Plaza

M de Mirinda


Huele, más bien pica, a aceite de freír churros en la plaza de la Piña. Un foco (de la floristería), un neón (de la franquicia de juegos y apuestas) y las mortecinas farolas (con su apocada luz municipal) crean un ambiente, montan una escenografía de sombras y destellos digna de un teatro resultón. Recibo con deleite una panoplia de sonidos de viernes por la tarde, cuando niñas aguerridas dan golpetazos en los bordillos con sus patinetes, cuando nenes mínimos me preguntan de qué es mi perro, y sus padres, argentinos, le responden a su vástago que el perro es de carne y hueso, y yo añado y de pelos, muchos pelos.

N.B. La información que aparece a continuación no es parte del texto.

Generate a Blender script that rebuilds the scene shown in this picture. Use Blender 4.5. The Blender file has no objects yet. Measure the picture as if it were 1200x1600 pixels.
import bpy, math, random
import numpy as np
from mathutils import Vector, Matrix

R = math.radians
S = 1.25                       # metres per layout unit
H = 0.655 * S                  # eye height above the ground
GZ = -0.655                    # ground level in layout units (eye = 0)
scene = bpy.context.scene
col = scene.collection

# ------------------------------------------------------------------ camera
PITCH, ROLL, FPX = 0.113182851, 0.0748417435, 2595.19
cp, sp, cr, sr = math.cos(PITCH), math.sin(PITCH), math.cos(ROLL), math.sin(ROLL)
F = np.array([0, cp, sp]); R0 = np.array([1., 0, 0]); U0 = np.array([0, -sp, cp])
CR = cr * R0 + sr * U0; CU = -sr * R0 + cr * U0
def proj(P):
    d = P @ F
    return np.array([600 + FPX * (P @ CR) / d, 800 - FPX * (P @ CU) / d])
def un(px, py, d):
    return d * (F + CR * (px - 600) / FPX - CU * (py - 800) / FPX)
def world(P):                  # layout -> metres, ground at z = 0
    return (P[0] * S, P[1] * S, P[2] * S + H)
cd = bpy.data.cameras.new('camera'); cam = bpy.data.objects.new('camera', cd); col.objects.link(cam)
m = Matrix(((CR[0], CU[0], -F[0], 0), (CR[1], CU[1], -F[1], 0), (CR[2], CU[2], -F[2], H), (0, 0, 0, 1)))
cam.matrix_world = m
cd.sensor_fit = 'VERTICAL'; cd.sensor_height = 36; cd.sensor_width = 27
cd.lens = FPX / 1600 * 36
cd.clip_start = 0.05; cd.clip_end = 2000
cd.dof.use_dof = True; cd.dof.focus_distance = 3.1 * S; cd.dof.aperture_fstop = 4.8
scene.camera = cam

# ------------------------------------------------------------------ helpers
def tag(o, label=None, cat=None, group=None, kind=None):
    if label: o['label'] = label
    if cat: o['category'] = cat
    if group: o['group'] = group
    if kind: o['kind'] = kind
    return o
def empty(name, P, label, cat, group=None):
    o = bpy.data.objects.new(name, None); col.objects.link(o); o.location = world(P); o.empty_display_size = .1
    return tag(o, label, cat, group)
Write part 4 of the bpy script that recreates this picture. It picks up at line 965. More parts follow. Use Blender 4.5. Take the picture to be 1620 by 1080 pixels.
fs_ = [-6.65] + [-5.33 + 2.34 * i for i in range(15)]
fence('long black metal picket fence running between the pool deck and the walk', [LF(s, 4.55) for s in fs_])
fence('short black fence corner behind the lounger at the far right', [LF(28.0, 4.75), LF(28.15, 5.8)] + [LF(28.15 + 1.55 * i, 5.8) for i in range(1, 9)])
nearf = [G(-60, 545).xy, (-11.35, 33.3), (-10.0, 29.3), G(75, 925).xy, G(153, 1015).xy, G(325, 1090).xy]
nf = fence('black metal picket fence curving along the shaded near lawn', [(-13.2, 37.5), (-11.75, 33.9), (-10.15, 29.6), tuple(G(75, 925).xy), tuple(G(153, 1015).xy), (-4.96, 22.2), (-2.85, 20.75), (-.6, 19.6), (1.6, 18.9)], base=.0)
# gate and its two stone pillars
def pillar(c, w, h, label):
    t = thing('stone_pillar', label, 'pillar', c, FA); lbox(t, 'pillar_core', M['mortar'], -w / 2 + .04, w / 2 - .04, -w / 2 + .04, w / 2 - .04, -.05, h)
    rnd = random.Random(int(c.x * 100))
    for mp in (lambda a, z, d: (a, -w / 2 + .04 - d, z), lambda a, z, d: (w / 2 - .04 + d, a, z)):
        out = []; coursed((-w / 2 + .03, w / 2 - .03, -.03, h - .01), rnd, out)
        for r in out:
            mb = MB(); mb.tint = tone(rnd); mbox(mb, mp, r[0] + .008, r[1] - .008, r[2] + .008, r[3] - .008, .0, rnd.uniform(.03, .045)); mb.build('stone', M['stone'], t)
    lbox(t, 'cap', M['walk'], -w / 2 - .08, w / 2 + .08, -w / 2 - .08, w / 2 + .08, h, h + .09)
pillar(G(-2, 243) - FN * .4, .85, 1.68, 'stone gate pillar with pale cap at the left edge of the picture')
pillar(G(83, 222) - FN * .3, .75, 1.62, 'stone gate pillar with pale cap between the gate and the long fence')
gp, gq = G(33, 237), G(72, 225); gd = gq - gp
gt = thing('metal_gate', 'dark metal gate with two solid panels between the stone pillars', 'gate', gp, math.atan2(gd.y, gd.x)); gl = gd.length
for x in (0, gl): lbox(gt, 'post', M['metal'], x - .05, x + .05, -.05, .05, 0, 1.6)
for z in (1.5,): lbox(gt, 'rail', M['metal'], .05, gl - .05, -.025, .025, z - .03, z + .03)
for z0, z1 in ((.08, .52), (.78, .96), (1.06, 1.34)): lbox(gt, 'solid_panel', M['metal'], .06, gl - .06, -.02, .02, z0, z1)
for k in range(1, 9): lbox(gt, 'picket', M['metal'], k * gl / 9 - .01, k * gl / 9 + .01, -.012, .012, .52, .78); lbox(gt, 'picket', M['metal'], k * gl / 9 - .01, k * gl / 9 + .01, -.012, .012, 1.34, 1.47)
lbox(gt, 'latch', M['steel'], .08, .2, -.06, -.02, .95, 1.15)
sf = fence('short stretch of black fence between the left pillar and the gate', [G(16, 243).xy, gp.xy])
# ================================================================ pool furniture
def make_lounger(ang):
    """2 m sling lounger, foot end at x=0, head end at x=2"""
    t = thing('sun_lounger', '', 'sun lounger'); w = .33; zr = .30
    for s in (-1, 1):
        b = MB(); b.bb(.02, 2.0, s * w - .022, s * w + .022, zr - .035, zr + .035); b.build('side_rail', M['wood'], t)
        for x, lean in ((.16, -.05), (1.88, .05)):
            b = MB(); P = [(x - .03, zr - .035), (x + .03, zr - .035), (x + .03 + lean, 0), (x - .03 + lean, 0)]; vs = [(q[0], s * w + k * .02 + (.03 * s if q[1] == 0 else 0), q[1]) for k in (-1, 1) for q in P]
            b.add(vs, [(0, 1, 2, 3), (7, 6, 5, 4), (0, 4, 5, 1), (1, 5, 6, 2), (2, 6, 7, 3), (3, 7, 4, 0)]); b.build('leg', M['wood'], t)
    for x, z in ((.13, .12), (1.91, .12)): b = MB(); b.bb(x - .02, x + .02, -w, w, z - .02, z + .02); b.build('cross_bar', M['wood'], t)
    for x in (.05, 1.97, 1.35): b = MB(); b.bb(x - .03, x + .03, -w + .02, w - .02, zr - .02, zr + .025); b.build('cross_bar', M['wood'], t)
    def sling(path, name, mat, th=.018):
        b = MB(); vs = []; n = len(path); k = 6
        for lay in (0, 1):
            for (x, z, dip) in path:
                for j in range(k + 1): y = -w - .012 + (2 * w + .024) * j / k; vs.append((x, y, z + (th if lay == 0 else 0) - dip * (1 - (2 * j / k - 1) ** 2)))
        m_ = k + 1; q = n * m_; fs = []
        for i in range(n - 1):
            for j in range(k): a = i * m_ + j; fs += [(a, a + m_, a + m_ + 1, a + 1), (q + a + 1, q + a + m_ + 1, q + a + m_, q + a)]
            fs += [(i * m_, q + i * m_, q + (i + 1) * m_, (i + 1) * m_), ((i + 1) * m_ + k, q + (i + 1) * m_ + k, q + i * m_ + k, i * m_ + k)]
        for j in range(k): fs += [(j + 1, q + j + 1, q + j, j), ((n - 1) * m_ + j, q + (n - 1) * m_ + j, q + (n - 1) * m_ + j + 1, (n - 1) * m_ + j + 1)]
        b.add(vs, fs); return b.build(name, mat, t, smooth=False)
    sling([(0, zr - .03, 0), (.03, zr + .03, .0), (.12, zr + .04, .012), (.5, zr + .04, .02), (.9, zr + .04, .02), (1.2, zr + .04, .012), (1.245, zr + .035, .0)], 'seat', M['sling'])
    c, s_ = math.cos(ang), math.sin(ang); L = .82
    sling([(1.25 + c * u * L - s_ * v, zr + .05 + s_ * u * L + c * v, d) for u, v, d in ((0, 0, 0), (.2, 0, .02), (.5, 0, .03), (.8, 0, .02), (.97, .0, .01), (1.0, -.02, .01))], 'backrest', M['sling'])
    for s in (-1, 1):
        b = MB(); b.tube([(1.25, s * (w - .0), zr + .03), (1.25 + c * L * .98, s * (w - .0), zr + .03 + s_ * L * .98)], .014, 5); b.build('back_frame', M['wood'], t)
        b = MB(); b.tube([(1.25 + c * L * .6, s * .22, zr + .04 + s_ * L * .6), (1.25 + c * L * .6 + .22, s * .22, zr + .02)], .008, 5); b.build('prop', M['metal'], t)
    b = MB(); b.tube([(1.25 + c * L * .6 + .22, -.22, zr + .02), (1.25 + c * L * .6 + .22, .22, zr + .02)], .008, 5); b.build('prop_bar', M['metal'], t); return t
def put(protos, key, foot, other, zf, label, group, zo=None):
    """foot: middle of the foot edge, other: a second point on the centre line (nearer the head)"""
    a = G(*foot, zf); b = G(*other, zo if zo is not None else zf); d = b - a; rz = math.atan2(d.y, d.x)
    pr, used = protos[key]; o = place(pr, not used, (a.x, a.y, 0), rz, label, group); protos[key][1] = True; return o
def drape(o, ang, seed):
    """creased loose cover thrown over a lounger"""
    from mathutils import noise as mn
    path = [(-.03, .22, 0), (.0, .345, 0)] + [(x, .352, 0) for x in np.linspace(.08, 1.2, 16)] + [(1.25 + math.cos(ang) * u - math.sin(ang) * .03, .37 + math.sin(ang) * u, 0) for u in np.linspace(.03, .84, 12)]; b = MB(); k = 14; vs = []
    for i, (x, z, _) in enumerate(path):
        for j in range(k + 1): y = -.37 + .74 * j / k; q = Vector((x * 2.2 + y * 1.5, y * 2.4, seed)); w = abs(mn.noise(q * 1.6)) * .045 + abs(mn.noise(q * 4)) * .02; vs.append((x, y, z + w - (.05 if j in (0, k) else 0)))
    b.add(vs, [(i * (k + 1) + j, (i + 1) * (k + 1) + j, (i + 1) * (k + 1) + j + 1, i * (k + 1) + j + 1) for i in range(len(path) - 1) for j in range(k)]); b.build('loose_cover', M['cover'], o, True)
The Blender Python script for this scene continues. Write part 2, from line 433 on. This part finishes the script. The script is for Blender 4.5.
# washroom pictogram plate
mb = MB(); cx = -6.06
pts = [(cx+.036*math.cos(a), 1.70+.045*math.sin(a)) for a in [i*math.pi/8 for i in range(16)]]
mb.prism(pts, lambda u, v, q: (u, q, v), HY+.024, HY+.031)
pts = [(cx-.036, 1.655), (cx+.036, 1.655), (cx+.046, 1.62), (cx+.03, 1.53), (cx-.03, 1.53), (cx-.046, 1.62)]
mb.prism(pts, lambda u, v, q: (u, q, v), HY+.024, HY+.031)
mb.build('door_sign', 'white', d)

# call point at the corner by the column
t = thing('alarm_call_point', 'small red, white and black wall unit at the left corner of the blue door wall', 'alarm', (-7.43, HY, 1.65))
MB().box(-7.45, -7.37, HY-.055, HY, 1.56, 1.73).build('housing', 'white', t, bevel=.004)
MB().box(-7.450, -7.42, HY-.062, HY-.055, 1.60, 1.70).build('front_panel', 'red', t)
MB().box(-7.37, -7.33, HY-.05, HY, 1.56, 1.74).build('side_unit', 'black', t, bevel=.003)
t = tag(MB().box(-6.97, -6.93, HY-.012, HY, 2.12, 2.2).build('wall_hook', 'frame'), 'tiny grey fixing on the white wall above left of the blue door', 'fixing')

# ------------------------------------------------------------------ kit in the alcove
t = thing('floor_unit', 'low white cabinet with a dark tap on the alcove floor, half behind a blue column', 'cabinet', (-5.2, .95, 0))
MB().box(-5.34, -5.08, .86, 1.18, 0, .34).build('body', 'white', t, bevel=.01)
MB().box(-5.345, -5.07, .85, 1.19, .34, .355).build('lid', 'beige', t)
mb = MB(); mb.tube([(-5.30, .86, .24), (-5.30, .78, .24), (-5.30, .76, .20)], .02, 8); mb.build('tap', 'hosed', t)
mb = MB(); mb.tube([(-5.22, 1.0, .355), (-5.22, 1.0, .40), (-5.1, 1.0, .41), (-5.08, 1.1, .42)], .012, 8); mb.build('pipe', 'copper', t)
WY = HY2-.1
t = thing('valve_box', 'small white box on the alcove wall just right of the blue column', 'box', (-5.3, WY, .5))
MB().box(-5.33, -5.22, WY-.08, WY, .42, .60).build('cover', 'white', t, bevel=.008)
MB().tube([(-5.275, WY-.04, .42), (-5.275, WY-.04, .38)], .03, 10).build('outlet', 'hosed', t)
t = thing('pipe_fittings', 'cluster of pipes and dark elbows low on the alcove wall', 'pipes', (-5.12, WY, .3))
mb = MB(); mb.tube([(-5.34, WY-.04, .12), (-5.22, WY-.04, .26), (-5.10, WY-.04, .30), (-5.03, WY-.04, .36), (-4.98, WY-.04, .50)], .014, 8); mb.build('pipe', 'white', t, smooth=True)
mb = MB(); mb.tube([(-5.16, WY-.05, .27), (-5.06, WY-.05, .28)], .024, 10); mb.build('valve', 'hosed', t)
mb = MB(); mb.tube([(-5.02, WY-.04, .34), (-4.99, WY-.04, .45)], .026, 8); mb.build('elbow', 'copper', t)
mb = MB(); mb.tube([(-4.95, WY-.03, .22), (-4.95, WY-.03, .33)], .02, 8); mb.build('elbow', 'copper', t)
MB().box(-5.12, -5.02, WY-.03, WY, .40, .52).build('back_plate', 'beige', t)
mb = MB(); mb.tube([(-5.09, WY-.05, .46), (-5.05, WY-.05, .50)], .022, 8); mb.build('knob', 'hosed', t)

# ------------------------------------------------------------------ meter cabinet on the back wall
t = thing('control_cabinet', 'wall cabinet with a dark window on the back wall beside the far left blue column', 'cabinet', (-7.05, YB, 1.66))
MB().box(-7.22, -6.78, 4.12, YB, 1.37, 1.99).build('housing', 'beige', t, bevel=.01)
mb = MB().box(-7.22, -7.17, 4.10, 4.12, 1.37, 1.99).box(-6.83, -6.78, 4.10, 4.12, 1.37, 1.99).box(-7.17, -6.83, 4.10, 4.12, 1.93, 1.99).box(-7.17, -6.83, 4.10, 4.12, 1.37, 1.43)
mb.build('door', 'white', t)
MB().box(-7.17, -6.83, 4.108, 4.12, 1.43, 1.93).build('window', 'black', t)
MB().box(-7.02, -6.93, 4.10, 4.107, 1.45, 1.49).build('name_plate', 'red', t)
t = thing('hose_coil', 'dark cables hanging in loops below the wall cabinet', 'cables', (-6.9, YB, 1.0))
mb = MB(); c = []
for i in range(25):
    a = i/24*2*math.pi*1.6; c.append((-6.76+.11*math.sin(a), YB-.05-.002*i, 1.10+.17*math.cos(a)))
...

Escucho también ráfagas de conversaciones dominicanas, arrastraditos de neumáticos de coches que, sufridamente, circulan a 20 km/h alrededor, y pájaros urbanitas piopiando su asombro por las altas temperaturas de febrero. Sigo sentada sobre los listones renqueantes del banco de dominio público hasta que cierran la frutería y pasa caminando, con su bastón con mango de elefante de plata sobre balón de fútbol, el octogenario Manolo, el de las mil historias. La plaza se va apagando. Me recojo. Seguiré contando.